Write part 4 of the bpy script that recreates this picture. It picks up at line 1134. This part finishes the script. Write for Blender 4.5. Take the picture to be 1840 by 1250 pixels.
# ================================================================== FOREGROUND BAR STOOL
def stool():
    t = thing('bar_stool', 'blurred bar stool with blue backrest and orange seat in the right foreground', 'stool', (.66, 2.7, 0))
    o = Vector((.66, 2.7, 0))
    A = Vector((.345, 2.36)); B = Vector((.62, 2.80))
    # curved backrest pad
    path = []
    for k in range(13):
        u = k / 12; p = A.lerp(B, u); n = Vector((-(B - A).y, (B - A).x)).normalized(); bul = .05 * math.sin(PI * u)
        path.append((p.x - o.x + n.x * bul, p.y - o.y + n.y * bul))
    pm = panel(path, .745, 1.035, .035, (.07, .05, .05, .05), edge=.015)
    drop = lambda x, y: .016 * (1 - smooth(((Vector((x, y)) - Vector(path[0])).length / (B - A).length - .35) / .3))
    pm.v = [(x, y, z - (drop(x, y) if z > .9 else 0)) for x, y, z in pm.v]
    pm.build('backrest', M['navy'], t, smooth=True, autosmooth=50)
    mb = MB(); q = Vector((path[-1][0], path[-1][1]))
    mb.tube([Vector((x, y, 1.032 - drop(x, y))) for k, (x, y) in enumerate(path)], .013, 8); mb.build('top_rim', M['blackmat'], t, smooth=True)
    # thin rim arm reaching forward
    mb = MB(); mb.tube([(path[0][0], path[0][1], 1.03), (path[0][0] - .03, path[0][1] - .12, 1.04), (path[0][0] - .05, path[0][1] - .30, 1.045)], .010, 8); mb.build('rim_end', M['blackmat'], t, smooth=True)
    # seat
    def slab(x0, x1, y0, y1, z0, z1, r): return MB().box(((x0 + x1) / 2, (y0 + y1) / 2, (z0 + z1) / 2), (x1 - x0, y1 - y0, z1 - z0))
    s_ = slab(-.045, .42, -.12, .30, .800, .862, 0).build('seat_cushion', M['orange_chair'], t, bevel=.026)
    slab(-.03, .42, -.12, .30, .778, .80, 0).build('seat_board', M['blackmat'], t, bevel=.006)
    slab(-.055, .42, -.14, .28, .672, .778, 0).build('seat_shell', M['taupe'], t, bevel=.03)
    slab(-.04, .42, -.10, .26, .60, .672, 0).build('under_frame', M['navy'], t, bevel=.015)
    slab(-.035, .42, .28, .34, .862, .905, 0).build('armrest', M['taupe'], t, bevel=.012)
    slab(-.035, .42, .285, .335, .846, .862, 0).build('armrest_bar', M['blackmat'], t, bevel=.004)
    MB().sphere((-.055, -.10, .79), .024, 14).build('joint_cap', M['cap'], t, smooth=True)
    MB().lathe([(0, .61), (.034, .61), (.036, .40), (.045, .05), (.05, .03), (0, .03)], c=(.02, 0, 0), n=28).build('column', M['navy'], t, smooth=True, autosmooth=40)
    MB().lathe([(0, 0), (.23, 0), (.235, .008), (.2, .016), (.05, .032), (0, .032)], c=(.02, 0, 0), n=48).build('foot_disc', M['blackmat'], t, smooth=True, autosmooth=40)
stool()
___
> _Given request_
Write the material out again word for word.

> _Result of this task_
Write part 4 of the bpy script that recreates this picture. It picks up at line 1134. This part finishes the script. Write for Blender 4.5. Take the picture to be 1840 by 1250 pixels.
# ================================================================== FOREGROUND BAR STOOL
def stool():
    t = thing('bar_stool', 'blurred bar stool with blue backrest and orange seat in the right foreground', 'stool', (.66, 2.7, 0))
    o = Vector((.66, 2.7, 0))
    A = Vector((.345, 2.36)); B = Vector((.62, 2.80))
    # curved backrest pad
    path = []
    for k in range(13):
        u = k / 12; p = A.lerp(B, u); n = Vector((-(B - A).y, (B - A).x)).normalized(); bul = .05 * math.sin(PI * u)
        path.append((p.x - o.x + n.x * bul, p.y - o.y + n.y * bul))
    pm = panel(path, .745, 1.035, .035, (.07, .05, .05, .05), edge=.015)
    drop = lambda x, y: .016 * (1 - smooth(((Vector((x, y)) - Vector(path[0])).length / (B - A).length - .35) / .3))
    pm.v = [(x, y, z - (drop(x, y) if z > .9 else 0)) for x, y, z in pm.v]
    pm.build('backrest', M['navy'], t, smooth=True, autosmooth=50)
    mb = MB(); q = Vector((path[-1][0], path[-1][1]))
    mb.tube([Vector((x, y, 1.032 - drop(x, y))) for k, (x, y) in enumerate(path)], .013, 8); mb.build('top_rim', M['blackmat'], t, smooth=True)
    # thin rim arm reaching forward
    mb = MB(); mb.tube([(path[0][0], path[0][1], 1.03), (path[0][0] - .03, path[0][1] - .12, 1.04), (path[0][0] - .05, path[0][1] - .30, 1.045)], .010, 8); mb.build('rim_end', M['blackmat'], t, smooth=True)
    # seat
    def slab(x0, x1, y0, y1, z0, z1, r): return MB().box(((x0 + x1) / 2, (y0 + y1) / 2, (z0 + z1) / 2), (x1 - x0, y1 - y0, z1 - z0))
    s_ = slab(-.045, .42, -.12, .30, .800, .862, 0).build('seat_cushion', M['orange_chair'], t, bevel=.026)
    slab(-.03, .42, -.12, .30, .778, .80, 0).build('seat_board', M['blackmat'], t, bevel=.006)
    slab(-.055, .42, -.14, .28, .672, .778, 0).build('seat_shell', M['taupe'], t, bevel=.03)
    slab(-.04, .42, -.10, .26, .60, .672, 0).build('under_frame', M['navy'], t, bevel=.015)
    slab(-.035, .42, .28, .34, .862, .905, 0).build('armrest', M['taupe'], t, bevel=.012)
    slab(-.035, .42, .285, .335, .846, .862, 0).build('armrest_bar', M['blackmat'], t, bevel=.004)
    MB().sphere((-.055, -.10, .79), .024, 14).build('joint_cap', M['cap'], t, smooth=True)
    MB().lathe([(0, .61), (.034, .61), (.036, .40), (.045, .05), (.05, .03), (0, .03)], c=(.02, 0, 0), n=28).build('column', M['navy'], t, smooth=True, autosmooth=40)
    MB().lathe([(0, 0), (.23, 0), (.235, .008), (.2, .016), (.05, .032), (0, .032)], c=(.02, 0, 0), n=48).build('foot_disc', M['blackmat'], t, smooth=True, autosmooth=40)
stool()